+++ Material provided +++
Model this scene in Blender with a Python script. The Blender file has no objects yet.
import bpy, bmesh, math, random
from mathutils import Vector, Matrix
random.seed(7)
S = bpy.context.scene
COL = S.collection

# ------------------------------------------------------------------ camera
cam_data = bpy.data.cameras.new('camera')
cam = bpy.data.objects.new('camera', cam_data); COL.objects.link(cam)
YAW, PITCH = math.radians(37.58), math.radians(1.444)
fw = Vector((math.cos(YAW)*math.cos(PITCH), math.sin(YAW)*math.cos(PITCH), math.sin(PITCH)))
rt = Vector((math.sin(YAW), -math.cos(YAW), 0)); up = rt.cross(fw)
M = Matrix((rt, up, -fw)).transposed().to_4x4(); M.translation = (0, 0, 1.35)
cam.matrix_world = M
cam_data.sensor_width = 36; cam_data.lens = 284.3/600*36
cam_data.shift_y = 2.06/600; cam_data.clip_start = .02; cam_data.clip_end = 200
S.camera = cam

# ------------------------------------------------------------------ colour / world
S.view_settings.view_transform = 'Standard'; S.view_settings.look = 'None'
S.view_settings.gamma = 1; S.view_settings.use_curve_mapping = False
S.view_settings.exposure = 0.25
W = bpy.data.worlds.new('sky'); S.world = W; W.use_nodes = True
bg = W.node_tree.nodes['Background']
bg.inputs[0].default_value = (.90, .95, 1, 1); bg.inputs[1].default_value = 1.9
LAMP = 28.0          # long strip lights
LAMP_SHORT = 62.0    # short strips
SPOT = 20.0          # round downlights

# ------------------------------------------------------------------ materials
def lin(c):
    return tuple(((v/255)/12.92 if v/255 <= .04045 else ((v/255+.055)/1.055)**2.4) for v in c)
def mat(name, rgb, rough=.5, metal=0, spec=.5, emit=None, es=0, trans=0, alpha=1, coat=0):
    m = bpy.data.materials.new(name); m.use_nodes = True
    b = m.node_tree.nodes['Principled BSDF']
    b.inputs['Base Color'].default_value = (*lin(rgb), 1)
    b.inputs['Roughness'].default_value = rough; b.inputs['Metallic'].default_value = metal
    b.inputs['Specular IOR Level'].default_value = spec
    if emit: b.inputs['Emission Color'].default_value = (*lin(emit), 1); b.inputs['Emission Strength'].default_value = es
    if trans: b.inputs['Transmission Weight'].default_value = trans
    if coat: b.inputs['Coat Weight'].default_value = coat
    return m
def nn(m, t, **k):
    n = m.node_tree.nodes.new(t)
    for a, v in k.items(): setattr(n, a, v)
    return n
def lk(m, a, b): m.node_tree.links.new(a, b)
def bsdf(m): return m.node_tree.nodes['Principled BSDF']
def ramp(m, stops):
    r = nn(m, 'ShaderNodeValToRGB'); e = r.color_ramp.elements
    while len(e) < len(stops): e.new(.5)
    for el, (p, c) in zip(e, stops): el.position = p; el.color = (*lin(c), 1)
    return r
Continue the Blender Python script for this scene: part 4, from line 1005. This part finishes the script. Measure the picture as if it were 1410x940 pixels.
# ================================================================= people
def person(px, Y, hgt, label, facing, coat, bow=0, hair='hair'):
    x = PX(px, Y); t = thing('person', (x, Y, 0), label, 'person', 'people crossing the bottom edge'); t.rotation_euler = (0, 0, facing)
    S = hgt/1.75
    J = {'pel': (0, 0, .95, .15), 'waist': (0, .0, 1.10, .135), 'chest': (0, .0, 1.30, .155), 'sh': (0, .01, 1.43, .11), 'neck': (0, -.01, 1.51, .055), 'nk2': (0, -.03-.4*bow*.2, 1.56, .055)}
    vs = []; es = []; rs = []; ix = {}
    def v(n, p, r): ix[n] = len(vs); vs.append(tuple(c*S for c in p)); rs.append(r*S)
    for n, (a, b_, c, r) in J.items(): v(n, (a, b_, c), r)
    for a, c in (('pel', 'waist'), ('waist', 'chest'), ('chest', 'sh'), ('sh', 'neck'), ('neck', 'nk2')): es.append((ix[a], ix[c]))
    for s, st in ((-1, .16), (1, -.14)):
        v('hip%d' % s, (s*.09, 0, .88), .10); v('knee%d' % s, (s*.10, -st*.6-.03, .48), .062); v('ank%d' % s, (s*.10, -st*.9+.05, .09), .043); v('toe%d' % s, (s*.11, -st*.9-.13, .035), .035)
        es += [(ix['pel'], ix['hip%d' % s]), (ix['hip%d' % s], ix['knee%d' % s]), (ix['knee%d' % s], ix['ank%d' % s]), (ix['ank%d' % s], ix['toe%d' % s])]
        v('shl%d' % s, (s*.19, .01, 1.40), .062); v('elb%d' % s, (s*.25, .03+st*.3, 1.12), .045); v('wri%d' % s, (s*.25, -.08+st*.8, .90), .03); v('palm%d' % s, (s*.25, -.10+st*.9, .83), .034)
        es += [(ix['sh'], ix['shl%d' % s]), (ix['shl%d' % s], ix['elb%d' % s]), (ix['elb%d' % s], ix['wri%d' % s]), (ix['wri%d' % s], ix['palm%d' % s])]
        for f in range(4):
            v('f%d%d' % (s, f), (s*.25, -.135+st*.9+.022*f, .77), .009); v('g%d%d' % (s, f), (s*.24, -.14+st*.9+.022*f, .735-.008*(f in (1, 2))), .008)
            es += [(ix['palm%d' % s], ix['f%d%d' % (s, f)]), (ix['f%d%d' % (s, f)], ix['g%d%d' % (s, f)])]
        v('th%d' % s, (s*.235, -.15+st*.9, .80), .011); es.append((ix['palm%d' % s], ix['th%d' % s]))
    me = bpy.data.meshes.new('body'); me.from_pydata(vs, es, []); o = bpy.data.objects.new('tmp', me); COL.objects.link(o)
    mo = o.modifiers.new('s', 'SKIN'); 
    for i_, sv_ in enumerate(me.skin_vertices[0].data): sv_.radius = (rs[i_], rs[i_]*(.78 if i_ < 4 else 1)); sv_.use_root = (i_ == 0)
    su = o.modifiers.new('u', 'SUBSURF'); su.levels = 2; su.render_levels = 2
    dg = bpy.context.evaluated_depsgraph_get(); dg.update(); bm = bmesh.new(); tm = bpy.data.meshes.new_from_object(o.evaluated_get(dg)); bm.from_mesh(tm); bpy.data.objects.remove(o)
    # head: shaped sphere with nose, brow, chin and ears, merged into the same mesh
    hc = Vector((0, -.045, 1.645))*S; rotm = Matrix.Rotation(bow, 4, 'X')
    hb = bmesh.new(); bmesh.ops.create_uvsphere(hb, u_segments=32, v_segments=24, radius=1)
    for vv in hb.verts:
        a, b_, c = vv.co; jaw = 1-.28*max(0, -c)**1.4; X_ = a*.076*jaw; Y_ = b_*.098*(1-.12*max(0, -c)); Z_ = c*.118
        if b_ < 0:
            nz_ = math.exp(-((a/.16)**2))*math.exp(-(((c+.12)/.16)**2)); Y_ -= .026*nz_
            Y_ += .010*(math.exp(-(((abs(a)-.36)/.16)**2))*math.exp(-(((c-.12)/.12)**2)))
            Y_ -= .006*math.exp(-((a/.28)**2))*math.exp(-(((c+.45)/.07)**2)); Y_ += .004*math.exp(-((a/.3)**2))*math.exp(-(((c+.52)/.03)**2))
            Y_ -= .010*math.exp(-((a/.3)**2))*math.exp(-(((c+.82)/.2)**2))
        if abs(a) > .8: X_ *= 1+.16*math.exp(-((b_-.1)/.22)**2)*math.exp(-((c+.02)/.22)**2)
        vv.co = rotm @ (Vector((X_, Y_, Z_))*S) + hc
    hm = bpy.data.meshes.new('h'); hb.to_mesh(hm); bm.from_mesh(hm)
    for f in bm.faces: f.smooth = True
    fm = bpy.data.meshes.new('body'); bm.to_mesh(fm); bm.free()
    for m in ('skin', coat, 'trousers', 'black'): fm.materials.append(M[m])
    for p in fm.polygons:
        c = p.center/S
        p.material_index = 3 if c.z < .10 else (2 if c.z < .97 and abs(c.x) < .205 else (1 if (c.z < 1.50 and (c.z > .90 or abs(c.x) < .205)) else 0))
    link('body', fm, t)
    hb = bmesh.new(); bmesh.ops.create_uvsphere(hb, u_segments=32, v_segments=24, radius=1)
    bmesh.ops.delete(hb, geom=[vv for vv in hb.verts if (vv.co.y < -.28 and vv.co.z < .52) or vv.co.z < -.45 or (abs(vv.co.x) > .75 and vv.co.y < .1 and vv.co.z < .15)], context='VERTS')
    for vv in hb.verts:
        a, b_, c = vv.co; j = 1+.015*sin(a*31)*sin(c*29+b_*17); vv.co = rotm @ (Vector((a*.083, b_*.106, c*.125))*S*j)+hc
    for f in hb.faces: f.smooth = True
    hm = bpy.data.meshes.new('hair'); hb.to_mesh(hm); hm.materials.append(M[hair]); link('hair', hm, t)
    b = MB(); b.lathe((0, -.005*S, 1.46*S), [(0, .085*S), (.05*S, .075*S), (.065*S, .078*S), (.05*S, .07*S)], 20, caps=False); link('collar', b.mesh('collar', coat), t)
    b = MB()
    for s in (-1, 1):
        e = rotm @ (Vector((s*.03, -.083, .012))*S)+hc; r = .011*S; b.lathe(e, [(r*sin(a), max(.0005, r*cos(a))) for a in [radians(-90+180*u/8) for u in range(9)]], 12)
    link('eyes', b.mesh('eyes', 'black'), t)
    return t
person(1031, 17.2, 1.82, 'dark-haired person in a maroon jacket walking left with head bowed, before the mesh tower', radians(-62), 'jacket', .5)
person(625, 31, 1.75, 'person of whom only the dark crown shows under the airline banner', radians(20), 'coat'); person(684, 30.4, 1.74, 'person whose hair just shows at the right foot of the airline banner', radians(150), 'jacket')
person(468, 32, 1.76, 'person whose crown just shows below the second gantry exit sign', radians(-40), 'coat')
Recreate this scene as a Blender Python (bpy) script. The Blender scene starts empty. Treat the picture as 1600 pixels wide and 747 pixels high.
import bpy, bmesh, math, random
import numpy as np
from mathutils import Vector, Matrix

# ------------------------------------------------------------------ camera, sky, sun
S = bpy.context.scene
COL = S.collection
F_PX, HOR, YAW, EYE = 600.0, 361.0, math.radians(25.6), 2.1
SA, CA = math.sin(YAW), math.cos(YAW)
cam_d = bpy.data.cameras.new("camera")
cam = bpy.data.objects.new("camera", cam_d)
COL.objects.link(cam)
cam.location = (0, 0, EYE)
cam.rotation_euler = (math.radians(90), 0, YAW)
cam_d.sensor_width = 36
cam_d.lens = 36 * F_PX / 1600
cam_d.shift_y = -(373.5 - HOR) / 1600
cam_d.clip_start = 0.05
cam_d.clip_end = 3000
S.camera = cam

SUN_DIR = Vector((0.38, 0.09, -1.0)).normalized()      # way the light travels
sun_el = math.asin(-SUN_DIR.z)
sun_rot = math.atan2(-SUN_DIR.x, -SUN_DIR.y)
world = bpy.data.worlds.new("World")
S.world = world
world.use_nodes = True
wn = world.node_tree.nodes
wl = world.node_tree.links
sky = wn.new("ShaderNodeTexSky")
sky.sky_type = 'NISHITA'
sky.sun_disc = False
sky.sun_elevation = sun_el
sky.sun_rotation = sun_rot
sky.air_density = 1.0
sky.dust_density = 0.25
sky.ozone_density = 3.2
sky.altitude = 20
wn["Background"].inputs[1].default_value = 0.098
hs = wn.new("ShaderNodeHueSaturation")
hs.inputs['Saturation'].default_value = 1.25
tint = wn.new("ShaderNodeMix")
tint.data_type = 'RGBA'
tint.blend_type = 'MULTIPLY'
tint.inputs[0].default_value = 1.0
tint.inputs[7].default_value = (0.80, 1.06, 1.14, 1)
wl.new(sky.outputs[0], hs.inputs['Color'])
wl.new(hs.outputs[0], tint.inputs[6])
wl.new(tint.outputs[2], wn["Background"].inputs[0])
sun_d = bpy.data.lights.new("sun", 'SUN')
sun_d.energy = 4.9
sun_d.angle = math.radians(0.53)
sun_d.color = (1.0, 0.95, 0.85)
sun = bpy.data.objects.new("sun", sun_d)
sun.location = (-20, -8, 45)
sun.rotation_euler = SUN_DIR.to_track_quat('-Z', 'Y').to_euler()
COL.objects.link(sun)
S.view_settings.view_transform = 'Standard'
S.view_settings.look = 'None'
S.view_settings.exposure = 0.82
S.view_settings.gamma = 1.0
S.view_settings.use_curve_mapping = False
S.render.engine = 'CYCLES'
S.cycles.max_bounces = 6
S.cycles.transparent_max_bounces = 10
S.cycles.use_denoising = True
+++
Include the first line, the line containing "SPOT = 20.0", and every line between them, copied exactly from the material above; output no other line.

Model this scene in Blender with a Python script. The Blender file has no objects yet.
import bpy, bmesh, math, random
from mathutils import Vector, Matrix
random.seed(7)
S = bpy.context.scene
COL = S.collection

# ------------------------------------------------------------------ camera
cam_data = bpy.data.cameras.new('camera')
cam = bpy.data.objects.new('camera', cam_data); COL.objects.link(cam)
YAW, PITCH = math.radians(37.58), math.radians(1.444)
fw = Vector((math.cos(YAW)*math.cos(PITCH), math.sin(YAW)*math.cos(PITCH), math.sin(PITCH)))
rt = Vector((math.sin(YAW), -math.cos(YAW), 0)); up = rt.cross(fw)
M = Matrix((rt, up, -fw)).transposed().to_4x4(); M.translation = (0, 0, 1.35)
cam.matrix_world = M
cam_data.sensor_width = 36; cam_data.lens = 284.3/600*36
cam_data.shift_y = 2.06/600; cam_data.clip_start = .02; cam_data.clip_end = 200
S.camera = cam

# ------------------------------------------------------------------ colour / world
S.view_settings.view_transform = 'Standard'; S.view_settings.look = 'None'
S.view_settings.gamma = 1; S.view_settings.use_curve_mapping = False
S.view_settings.exposure = 0.25
W = bpy.data.worlds.new('sky'); S.world = W; W.use_nodes = True
bg = W.node_tree.nodes['Background']
bg.inputs[0].default_value = (.90, .95, 1, 1); bg.inputs[1].default_value = 1.9
LAMP = 28.0          # long strip lights
LAMP_SHORT = 62.0    # short strips
SPOT = 20.0          # round downlights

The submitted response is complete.